Directions: Extract exactly the lines from the top of the records through the line containing "return (a.dot(CAM) - a.y * y) / a.x", and keep pictures out of the copy.

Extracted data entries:
################

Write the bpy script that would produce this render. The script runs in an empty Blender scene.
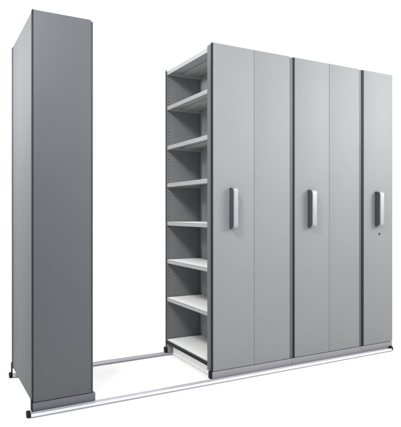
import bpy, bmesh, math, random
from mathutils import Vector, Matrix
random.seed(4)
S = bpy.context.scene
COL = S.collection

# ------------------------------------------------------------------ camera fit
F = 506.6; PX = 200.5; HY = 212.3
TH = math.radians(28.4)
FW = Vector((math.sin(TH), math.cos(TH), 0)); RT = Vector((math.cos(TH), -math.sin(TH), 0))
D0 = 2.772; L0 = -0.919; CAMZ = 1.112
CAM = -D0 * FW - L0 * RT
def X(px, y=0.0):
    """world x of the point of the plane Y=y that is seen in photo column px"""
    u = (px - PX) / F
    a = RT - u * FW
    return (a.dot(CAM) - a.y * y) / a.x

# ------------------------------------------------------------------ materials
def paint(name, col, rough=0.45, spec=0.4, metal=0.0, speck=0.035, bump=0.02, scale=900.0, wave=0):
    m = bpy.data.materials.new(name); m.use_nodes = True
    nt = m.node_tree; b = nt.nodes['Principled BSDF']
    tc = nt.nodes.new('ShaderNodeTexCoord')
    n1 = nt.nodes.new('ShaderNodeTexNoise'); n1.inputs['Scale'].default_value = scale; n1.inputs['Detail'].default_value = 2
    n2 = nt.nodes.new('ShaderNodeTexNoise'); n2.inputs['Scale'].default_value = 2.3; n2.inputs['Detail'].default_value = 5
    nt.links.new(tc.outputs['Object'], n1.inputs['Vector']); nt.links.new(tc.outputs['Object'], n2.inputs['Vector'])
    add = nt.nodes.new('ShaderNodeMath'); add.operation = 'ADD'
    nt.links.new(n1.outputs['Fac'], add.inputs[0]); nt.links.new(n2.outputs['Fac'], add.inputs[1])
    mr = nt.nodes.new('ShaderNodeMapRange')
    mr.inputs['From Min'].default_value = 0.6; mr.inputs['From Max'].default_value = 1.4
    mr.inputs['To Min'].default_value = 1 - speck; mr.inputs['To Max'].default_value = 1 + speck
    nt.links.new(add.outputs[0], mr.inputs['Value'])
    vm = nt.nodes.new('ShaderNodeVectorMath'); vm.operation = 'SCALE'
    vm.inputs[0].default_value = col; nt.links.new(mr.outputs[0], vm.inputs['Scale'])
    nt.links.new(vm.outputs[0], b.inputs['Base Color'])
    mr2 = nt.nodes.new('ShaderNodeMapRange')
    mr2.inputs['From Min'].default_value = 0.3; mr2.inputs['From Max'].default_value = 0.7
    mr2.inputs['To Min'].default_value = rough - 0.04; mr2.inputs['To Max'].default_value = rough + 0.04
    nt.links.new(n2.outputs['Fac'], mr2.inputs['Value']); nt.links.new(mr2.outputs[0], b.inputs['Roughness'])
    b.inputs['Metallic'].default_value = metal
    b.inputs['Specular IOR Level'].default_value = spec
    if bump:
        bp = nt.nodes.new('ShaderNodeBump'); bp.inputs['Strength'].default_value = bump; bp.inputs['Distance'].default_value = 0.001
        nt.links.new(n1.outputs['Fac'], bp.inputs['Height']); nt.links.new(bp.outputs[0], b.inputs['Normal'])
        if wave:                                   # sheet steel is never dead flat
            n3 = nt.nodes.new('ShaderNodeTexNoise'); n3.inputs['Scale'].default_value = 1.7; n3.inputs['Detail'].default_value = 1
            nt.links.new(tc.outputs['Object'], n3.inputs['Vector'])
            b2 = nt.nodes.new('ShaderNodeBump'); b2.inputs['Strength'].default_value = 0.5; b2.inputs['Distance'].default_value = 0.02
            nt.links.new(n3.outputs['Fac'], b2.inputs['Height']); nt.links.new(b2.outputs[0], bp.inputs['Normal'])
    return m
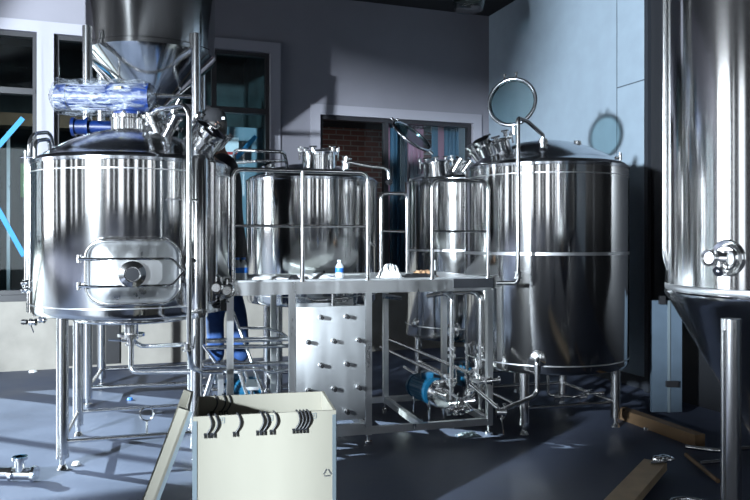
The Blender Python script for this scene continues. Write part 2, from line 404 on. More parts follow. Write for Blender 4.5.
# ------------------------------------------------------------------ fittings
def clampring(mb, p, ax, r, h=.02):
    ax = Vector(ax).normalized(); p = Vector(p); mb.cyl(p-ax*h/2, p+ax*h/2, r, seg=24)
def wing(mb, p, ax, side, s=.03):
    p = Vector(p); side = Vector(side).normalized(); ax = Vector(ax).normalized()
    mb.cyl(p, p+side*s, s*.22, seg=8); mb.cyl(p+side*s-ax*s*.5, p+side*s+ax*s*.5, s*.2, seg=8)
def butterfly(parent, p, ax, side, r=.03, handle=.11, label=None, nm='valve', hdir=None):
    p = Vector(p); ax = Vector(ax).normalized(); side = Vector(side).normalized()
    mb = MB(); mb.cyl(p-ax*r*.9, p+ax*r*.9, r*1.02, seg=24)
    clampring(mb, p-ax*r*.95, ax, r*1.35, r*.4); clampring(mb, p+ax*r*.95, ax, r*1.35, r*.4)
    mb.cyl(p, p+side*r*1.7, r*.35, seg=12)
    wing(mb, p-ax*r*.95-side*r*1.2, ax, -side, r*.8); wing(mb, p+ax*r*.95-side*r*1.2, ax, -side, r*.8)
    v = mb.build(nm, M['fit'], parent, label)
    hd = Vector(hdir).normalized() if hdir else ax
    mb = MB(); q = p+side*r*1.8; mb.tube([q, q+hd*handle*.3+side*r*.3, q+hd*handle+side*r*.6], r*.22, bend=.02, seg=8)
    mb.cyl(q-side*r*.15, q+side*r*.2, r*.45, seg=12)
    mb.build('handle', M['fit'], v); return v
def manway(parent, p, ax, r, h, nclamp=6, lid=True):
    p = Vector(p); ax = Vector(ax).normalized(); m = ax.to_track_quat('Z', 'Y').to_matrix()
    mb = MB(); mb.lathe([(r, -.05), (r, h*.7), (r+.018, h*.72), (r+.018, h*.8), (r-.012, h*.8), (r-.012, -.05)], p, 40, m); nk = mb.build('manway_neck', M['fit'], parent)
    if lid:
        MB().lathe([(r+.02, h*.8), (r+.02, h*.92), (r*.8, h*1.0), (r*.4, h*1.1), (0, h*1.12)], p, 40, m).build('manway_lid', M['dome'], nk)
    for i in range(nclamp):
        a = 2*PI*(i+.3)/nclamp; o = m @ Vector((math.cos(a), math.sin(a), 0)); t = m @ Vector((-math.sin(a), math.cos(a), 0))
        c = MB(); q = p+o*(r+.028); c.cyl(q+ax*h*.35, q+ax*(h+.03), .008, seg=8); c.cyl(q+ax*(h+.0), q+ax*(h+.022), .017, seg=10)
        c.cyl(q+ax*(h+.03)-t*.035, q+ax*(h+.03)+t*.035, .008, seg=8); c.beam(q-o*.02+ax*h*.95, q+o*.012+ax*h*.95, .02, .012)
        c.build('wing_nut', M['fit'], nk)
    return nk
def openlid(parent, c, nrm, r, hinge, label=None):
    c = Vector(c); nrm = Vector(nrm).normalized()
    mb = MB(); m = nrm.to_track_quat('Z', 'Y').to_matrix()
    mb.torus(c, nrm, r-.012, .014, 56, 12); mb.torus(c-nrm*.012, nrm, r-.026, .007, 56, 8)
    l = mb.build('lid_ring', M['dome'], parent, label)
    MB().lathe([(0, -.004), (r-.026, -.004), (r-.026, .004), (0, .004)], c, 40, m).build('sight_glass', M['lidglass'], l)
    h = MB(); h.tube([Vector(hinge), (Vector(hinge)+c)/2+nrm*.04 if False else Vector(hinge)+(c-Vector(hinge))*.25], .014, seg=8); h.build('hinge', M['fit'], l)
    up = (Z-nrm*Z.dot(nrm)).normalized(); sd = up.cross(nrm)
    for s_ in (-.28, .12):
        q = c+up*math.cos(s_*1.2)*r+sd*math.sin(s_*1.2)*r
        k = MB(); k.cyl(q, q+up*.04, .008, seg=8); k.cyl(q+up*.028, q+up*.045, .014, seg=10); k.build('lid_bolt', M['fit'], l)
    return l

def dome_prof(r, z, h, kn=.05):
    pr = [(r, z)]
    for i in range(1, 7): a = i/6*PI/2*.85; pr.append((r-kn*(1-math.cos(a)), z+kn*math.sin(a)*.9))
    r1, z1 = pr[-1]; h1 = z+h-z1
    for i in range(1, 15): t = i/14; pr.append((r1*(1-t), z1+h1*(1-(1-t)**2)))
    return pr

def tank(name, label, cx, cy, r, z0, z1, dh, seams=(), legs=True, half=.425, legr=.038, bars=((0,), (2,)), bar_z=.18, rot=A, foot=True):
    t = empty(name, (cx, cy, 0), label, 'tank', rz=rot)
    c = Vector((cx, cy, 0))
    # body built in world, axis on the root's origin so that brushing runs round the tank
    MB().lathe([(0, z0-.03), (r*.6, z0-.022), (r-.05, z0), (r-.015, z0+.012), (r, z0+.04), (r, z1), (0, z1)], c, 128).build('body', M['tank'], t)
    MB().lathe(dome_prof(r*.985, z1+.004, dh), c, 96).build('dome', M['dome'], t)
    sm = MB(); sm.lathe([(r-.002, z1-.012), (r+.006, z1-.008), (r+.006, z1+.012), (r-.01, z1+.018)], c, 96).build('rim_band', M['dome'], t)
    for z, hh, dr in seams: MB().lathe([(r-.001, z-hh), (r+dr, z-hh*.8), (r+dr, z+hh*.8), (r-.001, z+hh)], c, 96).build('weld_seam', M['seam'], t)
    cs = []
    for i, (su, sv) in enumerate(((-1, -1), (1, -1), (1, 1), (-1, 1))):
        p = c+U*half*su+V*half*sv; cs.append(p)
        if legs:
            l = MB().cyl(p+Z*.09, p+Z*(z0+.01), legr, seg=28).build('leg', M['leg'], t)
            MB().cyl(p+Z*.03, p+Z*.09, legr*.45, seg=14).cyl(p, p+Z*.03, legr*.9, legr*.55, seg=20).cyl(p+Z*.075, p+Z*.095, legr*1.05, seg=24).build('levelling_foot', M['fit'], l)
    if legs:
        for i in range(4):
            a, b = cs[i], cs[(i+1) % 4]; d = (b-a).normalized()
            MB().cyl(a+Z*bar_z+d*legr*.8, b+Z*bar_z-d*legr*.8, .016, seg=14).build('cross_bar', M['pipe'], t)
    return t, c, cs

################

Written solution:
Write the bpy script that would produce this render. The script runs in an empty Blender scene.
import bpy, bmesh, math, random
from mathutils import Vector, Matrix
random.seed(4)
S = bpy.context.scene
COL = S.collection

# ------------------------------------------------------------------ camera fit
F = 506.6; PX = 200.5; HY = 212.3
TH = math.radians(28.4)
FW = Vector((math.sin(TH), math.cos(TH), 0)); RT = Vector((math.cos(TH), -math.sin(TH), 0))
D0 = 2.772; L0 = -0.919; CAMZ = 1.112
CAM = -D0 * FW - L0 * RT
def X(px, y=0.0):
    """world x of the point of the plane Y=y that is seen in photo column px"""
    u = (px - PX) / F
    a = RT - u * FW
    return (a.dot(CAM) - a.y * y) / a.x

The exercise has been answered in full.